# What is required
Your task is to copy each line that has the word "script".

====== Items

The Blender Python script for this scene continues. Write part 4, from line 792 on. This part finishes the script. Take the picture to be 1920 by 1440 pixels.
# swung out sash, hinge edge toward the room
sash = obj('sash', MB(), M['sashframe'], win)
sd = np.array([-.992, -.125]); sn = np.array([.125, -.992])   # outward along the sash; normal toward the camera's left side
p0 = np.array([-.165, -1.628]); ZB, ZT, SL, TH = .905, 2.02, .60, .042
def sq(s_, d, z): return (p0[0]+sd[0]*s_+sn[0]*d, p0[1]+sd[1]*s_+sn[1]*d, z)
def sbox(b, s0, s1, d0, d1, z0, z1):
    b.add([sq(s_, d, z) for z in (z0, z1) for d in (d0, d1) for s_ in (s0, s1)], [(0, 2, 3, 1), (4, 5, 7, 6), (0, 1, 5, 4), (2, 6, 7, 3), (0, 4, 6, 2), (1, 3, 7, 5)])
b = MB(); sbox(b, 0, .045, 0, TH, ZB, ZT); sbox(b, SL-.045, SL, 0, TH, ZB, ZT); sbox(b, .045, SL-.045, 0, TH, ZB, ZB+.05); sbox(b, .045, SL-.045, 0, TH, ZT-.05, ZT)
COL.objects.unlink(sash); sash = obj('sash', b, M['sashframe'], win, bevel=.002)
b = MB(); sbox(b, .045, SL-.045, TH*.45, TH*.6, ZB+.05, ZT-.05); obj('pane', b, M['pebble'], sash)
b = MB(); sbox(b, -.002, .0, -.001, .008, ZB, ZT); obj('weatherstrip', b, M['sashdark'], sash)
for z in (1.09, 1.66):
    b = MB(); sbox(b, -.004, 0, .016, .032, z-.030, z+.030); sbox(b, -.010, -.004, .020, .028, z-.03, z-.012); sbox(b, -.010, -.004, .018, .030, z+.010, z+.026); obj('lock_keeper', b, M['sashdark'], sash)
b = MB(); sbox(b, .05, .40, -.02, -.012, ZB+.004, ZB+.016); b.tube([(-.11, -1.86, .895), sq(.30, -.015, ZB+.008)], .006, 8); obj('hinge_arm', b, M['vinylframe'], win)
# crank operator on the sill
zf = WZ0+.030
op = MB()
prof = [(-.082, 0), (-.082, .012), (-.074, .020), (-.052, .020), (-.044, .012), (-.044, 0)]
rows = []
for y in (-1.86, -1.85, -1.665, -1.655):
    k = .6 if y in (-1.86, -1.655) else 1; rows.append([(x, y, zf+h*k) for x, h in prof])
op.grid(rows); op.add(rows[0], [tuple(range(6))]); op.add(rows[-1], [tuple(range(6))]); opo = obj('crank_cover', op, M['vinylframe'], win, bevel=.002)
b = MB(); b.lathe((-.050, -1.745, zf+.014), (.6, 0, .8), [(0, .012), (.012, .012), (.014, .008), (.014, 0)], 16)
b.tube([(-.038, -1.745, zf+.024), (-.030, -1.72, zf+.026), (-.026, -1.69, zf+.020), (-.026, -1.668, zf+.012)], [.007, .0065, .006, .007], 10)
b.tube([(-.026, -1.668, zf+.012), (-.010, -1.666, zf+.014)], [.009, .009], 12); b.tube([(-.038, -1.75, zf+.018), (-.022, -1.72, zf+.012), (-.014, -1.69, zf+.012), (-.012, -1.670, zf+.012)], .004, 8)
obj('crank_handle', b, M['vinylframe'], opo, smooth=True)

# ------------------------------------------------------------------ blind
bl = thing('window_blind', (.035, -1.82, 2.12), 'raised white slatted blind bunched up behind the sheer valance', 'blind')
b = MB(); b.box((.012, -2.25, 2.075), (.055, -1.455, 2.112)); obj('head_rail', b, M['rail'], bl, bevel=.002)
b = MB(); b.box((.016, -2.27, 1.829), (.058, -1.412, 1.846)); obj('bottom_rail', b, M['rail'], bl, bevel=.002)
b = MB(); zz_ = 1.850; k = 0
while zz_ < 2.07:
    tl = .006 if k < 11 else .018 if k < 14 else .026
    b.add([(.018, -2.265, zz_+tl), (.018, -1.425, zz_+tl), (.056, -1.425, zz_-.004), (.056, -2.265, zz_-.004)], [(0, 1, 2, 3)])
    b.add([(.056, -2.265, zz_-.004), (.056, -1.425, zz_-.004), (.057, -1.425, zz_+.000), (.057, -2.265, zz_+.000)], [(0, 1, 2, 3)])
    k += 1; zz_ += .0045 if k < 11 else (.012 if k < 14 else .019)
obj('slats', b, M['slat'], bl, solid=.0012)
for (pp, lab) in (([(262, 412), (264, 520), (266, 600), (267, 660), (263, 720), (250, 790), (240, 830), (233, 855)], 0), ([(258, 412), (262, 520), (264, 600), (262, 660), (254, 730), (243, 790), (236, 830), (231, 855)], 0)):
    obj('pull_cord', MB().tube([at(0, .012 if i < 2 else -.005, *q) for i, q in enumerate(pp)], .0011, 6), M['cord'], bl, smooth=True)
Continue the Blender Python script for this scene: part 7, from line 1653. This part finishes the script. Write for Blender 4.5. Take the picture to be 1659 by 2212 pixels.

============

# Response to the exercise
The Blender Python script for this scene continues. Write part 4, from line 792 on. This part finishes the script. Take the picture to be 1920 by 1440 pixels.
Continue the Blender Python script for this scene: part 7, from line 1653. This part finishes the script. Write for Blender 4.5. Take the picture to be 1659 by 2212 pixels.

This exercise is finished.